Klévé n’est pas un terrain vague. Ce quartier, situé au cœur de Lomé 2 — zone stratégique abritant la Présidence du Conseil, l’Assemblée nationale, l’OTR, l’Ambassade des États-Unis et plusieurs ministères — est au contraire le fruit de décennies d’installation. Les familles y ont bâti leur quotidien sur des parcelles acquises de longue date, qui sont cependant souvent ignorées par les grands projets d’aménagement.
À Klévé: une opération de « nettoyage » aux contours flous
Selon les autorités, la zone a été déclarée d’utilité publique afin de permettre la construction d’une cité ministérielle. Mais sur le terrain, les habitants dénoncent l’opacité des procédures. « Nous n’avons reçu aucune notification claire. Des agents sont passés, ont apposé des marques, puis nous ont parlé de mesures d’accompagnement », explique le porte-parole des résidents.
Parmi ces mesures : un montant de 5 millions de francs CFA par hectare pour acquérir des terrains en zone rurale, et une promesse d’indemnisation « à venir », laissée à la discrétion du chef de l’État. « Ce n’est pas une réserve administrative. On ne doit pas prendre nos terres par la force. On doit trouver un terrain d’entente », insiste-t-il.

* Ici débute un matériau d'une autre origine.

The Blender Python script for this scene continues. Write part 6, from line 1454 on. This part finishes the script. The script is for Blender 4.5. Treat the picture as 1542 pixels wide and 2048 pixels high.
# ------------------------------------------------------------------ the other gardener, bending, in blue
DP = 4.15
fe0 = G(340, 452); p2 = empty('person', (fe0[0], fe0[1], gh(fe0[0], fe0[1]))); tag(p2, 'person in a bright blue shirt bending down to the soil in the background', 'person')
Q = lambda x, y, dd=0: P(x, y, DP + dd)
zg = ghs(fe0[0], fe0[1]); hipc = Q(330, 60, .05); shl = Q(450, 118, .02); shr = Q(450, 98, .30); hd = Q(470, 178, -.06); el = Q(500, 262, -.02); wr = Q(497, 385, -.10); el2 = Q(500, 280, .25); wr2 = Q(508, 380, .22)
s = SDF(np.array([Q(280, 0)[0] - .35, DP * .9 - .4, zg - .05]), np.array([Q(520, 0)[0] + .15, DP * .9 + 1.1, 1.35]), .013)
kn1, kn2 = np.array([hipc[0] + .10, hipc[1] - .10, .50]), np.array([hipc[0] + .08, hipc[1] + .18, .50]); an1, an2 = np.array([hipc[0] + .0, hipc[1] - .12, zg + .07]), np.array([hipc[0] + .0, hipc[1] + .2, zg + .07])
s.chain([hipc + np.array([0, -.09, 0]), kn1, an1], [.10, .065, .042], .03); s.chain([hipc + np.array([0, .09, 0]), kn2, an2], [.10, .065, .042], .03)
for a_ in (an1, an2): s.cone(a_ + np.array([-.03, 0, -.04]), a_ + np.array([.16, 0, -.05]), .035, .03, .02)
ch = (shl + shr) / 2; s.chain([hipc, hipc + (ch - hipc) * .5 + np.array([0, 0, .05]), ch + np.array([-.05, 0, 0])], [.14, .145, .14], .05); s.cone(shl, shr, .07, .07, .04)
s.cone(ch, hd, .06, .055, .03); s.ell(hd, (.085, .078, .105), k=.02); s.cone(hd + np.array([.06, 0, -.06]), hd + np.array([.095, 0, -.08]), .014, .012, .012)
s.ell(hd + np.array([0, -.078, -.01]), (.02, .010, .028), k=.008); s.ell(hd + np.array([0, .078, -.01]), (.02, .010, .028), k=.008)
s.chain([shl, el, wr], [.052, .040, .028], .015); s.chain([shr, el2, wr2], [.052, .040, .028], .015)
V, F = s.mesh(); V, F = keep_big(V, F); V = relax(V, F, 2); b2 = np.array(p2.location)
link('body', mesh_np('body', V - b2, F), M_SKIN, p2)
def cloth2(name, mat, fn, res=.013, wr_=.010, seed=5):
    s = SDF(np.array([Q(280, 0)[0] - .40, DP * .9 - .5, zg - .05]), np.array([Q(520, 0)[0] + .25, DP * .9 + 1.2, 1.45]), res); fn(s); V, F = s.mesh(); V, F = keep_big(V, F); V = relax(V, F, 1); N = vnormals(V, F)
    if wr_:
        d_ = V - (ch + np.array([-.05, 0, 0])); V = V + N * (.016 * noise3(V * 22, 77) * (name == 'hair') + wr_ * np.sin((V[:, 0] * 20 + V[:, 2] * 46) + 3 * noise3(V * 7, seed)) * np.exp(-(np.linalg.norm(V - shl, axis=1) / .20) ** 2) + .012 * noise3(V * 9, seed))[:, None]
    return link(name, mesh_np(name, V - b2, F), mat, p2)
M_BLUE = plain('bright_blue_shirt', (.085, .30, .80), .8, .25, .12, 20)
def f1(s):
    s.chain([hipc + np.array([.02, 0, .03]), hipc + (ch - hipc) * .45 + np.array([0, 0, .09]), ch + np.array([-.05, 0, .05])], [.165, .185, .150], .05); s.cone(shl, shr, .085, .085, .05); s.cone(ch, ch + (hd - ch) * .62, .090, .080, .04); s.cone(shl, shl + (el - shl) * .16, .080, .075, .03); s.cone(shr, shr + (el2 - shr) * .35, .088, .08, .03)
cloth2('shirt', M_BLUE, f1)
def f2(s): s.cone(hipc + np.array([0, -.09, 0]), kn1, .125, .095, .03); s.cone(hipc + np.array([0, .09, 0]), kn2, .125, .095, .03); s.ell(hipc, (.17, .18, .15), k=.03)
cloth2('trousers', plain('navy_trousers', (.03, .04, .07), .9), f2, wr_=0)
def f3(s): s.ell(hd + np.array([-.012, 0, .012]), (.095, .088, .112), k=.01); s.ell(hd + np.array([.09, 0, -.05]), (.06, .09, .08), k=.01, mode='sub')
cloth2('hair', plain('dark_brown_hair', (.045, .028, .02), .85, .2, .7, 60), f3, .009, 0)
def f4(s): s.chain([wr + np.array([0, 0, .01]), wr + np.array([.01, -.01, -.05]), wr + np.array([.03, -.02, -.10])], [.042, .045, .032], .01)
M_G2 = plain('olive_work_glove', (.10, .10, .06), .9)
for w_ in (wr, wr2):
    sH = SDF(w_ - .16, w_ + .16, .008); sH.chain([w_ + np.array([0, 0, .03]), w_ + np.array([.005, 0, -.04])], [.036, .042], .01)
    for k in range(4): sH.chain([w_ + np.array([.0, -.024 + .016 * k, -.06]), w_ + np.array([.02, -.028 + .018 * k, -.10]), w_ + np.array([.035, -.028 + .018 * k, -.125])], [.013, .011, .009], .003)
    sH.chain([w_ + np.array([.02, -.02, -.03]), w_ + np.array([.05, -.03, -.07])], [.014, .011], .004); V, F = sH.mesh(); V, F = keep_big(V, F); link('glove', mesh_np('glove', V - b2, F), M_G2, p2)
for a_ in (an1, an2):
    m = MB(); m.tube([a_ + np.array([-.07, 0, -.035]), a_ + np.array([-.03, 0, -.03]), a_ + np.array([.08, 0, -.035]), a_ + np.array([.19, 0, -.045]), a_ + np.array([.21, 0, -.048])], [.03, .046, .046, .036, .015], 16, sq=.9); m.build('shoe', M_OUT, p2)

Un malaise urbain qui couve depuis des mois
Cette explosion de colère s’inscrit dans un contexte plus large. Au Togo, les expropriations pour cause d’utilité publique se multiplient, souvent au détriment des plus modestes. À Klévé comme ailleurs, les habitants dénoncent des consultations bâclées, des évaluations foncières inexistantes ainsi que l’absence de compensations équitables. « Nous demandons au Président du Conseil, qui a son bureau juste à côté, de s’intéresser à notre sort et de veiller au respect de nos droits », plaident les résidents.
Les forces de sécurité, après une brève confrontation, ont regagné leurs véhicules. Mais les habitants, eux, ont promis de camper sur place, transformant leurs ruelles en forteresse de fortune. Du côté des autorités, silence radio. Seules quelques sources anonymes au ministère de l’Urbanisme évoquent des « discussions en cours » pour apaiser la crise.

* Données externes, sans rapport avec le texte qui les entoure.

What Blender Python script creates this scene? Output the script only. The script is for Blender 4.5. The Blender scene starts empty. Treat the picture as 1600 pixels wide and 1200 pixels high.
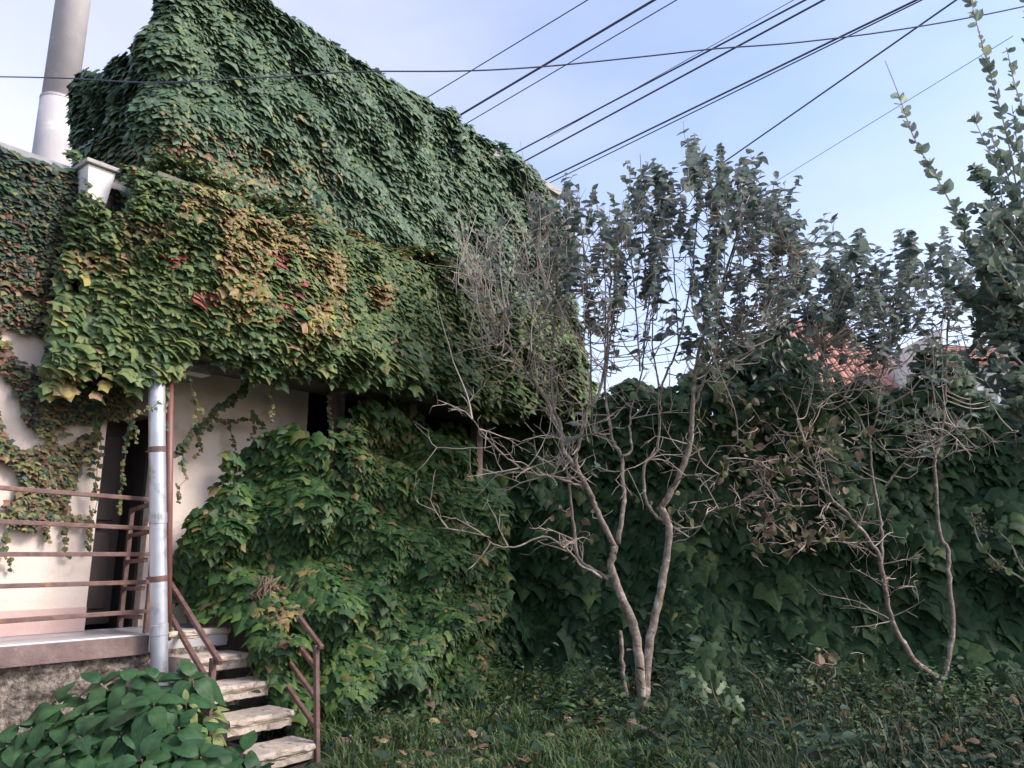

À Klévé : vers une issue ou une contagion sociale ?
Il est fort probable que la fronde de Klévé cristallise un malaise plus profond. Dans une capitale en pleine mutation, où les tours s’élèvent au rythme des investissements étrangers, les oubliés des bas-fonds réclament leur part du progrès. Par conséquent, des associations de défense des droits fonciers appellent à une médiation urgente, sous l’égide d’observateurs indépendants, afin d’éviter que Klévé ne devienne le point de départ d’une contestation urbaine plus large.

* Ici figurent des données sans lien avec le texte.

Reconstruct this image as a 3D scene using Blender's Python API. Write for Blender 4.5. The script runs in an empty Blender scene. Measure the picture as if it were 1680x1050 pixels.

Pour les familles retranchées derrière leurs barricades, l’enjeu dépasse le toit : il s’agit de dignité, de reconnaissance, de justice. À Lomé, la ville lumière d’Afrique de l’Ouest, l’ombre des bulldozers rappelle que le progrès a un prix — et que certains refusent de le payer seuls. Les prochaines heures diront si le dialogue l’emporte, ou si la colère de Klévé embrase d’autres quartiers.